Not all our changes are for the better

Wednesday, September 5, 2012

As my 65th birthday approaches, I'm constantly reminded just how out of step I am with modern society.

For example, I can't remember the exact moment that I fully abandoned today's musical offerings but I suspect, that may have been the first signal of societal withdrawal.

It's not so much a simple preference for "oldies" music. It's a flat-out rejection of what passes for music today.

Also, I have yet to answer the siren's call of Facebook or Twitter.

And I can state with absolute assurance, I will pass on the next media morph that will soon come down the pike.

My iPhone - literally forced on me by a pimple-faced salesman who spoke in a tongue foreign to my ears - is a constant source of frustration.

I know. I know. This marvelous device has an array of features just short of fixing your lunch.

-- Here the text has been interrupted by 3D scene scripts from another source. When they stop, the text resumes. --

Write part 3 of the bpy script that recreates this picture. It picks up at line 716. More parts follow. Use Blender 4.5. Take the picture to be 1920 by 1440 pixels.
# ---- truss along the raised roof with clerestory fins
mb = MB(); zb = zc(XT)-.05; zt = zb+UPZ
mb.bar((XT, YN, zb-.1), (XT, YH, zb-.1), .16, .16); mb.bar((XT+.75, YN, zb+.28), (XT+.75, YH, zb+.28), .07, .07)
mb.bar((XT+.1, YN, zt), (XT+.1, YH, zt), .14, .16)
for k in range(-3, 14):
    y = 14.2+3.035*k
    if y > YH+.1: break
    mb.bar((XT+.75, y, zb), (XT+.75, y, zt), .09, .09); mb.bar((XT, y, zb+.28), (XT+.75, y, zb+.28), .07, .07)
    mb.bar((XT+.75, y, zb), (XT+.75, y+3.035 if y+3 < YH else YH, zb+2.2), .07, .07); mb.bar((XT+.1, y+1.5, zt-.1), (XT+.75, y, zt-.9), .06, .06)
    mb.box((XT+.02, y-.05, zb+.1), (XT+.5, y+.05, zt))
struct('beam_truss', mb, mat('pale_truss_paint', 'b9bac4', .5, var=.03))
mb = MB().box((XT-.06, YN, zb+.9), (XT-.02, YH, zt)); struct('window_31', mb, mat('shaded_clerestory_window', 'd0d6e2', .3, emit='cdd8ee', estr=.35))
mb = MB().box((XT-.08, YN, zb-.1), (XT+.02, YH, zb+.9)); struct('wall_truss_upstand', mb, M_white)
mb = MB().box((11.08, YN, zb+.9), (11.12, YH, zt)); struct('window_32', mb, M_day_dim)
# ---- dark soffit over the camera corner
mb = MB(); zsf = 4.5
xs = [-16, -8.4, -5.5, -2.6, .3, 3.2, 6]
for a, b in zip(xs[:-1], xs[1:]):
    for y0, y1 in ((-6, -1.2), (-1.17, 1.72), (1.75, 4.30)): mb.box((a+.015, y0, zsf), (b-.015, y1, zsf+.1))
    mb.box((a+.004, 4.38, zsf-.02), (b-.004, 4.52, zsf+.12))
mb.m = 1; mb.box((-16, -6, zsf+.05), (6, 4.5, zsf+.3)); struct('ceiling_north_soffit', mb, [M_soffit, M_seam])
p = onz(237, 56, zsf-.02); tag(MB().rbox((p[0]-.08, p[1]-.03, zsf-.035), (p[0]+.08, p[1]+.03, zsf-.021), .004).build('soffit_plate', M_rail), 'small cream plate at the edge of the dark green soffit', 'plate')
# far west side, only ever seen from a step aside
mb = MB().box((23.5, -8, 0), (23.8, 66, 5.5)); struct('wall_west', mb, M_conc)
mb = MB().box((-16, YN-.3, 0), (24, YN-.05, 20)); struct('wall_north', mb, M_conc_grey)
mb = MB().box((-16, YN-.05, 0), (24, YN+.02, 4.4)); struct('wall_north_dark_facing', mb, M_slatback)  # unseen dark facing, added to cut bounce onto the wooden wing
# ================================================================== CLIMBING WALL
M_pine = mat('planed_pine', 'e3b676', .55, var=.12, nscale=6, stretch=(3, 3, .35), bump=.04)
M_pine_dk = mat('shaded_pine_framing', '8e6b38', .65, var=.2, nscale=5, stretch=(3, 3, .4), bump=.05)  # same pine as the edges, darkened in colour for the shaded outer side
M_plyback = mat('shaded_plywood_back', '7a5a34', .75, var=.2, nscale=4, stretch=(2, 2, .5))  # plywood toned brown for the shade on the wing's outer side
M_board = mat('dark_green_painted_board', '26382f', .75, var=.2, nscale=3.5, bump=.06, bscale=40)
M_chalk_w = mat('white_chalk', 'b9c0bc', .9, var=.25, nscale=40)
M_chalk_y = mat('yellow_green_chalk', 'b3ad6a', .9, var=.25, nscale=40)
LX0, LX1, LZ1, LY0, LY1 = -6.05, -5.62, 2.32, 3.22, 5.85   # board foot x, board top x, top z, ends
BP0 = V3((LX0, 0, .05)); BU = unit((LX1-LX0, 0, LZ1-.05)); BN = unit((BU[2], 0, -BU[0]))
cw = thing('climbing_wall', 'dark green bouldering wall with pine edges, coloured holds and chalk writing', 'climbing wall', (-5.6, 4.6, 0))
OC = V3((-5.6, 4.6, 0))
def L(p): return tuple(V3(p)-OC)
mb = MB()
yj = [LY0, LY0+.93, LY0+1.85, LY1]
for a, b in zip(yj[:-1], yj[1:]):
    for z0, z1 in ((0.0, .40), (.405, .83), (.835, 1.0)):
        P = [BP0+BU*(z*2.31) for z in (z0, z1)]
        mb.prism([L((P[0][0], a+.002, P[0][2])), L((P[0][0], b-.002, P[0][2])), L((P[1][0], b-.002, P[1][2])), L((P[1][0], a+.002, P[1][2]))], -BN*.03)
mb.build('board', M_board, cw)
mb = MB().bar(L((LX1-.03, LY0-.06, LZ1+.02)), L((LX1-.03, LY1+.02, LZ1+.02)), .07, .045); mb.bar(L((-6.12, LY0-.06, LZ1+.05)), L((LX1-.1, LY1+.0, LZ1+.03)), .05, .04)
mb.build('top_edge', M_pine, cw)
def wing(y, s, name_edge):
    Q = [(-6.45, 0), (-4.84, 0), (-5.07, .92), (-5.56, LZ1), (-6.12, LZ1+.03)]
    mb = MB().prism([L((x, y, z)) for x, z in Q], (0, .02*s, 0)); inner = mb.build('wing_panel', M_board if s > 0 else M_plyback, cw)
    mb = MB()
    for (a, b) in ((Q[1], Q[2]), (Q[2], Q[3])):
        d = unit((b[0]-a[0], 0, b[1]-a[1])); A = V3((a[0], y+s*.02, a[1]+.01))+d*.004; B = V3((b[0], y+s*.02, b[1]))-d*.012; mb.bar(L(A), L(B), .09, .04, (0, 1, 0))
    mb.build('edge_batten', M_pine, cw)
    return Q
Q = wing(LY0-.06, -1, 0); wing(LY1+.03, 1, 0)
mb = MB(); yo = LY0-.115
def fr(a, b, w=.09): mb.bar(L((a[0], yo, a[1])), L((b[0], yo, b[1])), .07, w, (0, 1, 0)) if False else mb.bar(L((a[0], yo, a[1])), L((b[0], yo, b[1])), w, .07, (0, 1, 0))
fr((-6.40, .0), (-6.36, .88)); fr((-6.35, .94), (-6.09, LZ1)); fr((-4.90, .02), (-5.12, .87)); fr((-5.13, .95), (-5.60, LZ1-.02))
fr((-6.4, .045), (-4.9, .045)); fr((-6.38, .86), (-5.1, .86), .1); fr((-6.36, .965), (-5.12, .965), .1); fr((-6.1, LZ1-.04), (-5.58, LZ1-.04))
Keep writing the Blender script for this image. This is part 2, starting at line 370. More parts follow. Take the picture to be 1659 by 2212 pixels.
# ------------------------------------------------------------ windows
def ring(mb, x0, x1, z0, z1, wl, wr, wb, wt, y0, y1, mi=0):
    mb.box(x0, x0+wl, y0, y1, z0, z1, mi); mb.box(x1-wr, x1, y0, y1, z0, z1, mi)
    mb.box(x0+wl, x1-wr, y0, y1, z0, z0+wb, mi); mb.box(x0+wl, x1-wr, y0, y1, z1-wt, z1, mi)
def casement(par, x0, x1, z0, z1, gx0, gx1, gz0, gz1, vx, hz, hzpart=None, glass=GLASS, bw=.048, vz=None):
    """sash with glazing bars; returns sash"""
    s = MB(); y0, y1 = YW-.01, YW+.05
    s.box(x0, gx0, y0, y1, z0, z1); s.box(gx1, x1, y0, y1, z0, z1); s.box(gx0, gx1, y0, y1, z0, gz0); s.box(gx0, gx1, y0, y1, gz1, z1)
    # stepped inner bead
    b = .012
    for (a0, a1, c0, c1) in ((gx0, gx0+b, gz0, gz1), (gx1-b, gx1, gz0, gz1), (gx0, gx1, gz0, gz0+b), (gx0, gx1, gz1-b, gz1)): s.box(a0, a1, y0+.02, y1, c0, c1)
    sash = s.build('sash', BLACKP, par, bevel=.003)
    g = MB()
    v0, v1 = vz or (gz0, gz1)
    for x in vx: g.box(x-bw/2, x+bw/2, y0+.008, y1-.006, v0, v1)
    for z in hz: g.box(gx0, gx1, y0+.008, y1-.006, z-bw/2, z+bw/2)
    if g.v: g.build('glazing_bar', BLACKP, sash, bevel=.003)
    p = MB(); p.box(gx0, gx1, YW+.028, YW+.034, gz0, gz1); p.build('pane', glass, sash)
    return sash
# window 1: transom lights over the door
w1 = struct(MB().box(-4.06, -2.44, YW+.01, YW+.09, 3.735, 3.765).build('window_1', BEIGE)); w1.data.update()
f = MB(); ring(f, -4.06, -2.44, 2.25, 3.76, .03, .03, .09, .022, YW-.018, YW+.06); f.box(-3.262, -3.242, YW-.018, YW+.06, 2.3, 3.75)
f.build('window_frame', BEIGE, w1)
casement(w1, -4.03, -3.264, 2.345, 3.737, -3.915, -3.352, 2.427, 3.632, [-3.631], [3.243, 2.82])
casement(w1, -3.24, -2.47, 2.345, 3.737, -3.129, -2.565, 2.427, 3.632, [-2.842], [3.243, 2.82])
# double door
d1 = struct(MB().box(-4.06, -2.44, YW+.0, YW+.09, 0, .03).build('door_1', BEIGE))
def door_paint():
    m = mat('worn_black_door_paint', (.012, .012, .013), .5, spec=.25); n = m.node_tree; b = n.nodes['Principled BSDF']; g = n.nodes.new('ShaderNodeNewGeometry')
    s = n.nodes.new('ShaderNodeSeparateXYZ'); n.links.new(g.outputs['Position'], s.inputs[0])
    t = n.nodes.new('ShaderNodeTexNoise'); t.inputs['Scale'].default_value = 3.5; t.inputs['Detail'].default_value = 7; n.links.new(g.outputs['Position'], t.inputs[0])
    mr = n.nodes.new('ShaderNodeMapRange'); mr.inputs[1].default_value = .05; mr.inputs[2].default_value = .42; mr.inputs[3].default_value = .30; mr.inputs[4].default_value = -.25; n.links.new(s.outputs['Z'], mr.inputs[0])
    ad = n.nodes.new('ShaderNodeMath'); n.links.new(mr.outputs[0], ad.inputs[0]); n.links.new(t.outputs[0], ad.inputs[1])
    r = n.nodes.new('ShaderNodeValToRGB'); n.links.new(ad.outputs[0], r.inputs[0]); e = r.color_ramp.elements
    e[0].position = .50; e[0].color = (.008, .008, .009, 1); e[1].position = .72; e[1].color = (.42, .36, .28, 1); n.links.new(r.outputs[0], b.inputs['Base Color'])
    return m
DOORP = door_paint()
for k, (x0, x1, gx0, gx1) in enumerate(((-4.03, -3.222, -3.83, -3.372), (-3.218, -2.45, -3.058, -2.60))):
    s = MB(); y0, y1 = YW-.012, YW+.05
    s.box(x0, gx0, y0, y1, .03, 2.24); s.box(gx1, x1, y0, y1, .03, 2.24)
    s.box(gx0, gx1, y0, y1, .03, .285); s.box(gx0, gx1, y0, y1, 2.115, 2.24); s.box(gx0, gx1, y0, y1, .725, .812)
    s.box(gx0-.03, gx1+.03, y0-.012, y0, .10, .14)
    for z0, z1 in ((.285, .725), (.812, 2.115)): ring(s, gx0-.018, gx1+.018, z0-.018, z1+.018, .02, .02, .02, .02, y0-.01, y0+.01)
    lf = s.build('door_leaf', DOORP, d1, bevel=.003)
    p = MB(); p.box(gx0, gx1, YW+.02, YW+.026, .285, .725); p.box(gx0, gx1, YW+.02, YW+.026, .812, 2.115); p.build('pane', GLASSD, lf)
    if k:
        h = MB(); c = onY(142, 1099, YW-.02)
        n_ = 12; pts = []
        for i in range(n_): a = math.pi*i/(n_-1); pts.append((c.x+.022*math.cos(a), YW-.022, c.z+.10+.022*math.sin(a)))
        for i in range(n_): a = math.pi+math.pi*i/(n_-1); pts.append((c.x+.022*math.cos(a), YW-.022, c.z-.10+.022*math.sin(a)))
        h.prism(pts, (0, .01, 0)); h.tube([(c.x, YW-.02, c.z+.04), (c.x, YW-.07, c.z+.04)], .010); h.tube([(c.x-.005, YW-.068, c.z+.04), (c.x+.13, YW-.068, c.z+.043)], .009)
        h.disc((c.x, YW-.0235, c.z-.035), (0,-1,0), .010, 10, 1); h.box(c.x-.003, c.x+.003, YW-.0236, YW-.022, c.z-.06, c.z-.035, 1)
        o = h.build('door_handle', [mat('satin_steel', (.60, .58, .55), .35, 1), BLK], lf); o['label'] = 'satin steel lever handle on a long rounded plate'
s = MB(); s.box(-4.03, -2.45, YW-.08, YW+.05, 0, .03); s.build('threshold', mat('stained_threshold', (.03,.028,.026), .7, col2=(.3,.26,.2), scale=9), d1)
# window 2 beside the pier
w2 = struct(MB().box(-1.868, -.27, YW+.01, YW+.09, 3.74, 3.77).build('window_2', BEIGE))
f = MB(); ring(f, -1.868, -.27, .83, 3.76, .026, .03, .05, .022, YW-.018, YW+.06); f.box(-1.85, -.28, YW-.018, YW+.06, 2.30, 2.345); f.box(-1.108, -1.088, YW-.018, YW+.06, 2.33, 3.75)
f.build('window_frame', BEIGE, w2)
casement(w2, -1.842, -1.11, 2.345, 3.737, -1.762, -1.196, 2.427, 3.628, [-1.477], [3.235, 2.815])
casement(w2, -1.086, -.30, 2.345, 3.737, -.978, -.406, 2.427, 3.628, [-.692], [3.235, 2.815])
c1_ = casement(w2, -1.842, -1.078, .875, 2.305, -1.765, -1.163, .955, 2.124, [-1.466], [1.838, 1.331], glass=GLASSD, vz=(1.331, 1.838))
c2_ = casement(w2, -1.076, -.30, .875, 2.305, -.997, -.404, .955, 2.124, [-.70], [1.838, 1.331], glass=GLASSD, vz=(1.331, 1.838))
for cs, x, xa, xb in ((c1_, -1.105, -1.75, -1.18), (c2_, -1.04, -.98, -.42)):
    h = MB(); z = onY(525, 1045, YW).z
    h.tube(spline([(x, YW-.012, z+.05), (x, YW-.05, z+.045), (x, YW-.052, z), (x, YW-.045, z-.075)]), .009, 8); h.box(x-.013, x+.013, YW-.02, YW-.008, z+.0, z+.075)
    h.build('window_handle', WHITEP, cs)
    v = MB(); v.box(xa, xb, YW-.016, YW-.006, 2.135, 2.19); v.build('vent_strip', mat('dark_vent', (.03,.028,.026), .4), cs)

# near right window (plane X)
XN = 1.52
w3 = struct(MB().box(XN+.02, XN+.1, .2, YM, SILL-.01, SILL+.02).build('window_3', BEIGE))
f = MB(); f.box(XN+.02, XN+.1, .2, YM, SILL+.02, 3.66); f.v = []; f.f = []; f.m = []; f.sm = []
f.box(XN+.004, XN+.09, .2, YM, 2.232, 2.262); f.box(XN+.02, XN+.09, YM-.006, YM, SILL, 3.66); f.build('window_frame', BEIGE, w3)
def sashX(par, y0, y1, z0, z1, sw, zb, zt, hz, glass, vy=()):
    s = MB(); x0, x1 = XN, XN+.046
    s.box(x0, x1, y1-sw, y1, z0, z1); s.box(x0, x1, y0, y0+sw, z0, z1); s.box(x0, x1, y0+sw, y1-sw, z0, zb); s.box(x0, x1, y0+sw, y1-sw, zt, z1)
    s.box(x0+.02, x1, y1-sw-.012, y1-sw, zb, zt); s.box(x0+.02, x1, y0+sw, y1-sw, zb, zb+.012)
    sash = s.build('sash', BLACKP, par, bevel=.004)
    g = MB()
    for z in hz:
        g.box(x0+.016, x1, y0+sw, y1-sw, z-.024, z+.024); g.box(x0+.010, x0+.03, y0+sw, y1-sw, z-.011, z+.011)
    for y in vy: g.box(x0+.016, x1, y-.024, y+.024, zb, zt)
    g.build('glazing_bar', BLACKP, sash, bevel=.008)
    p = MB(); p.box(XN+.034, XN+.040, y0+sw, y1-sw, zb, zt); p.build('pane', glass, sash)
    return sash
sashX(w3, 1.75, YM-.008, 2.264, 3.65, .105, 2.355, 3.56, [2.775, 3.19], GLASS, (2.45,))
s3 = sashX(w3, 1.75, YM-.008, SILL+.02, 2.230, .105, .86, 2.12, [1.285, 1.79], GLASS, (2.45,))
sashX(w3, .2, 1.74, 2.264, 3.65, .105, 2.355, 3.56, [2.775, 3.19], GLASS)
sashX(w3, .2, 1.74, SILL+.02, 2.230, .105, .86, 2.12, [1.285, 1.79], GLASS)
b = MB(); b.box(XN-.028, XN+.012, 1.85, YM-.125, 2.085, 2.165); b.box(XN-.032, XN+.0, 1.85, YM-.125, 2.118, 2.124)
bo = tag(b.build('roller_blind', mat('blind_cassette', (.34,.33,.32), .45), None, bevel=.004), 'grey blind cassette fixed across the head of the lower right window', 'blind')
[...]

My sole interest however is sending and receiving phone calls.

No more. No less.

While car shopping recently, I was shown models with rear view cameras and voice-activated phones.

That's all fine and dandy.

But that old '59 Chevy Belair safely traveled from point A to point B. And it lacked a rear view camera as best I recall.

I wear a belt and my pants don't sag so clearly the world of fashion too has passed me by.

Because of our academic slide, there's a move afoot by some in our schools to give credit for attendance and ignore academic success.

If that's the case, then this aspect of our new social trend is most definitely counter to my old-fashioned ways.

I don't yearn for days gone by as much as I mourn the "sophistication" of this brave new world.

I accept the notion that most - but not all - changes are for the better. But that doesn't mean I have to embrace these changes with open arms.

But the most glaring sign of my out-of-touch mindset is the evolving view of our government's role in our lives.

If the majority view of government is to provide for all of our needs, then yes, my limited days in the sun have come and gone.

If personal responsibility and initiative combined with hard work seem like relics of a bygone day, then I missed the bus or failed to get the memo.

Perhaps I've just entered the "old goat" stage of life, but here's the point of this personal reflection.

Despite the changes that are inevitable, the one constant should be values.

If we are compromising our values, then change should be rejected outright.

Values are not some subjective notion that can change with the times. Values are constant and firm and should be held dear.

When we change our values, we're heading down the wrong path.

That's something to ponder in the weeks ahead.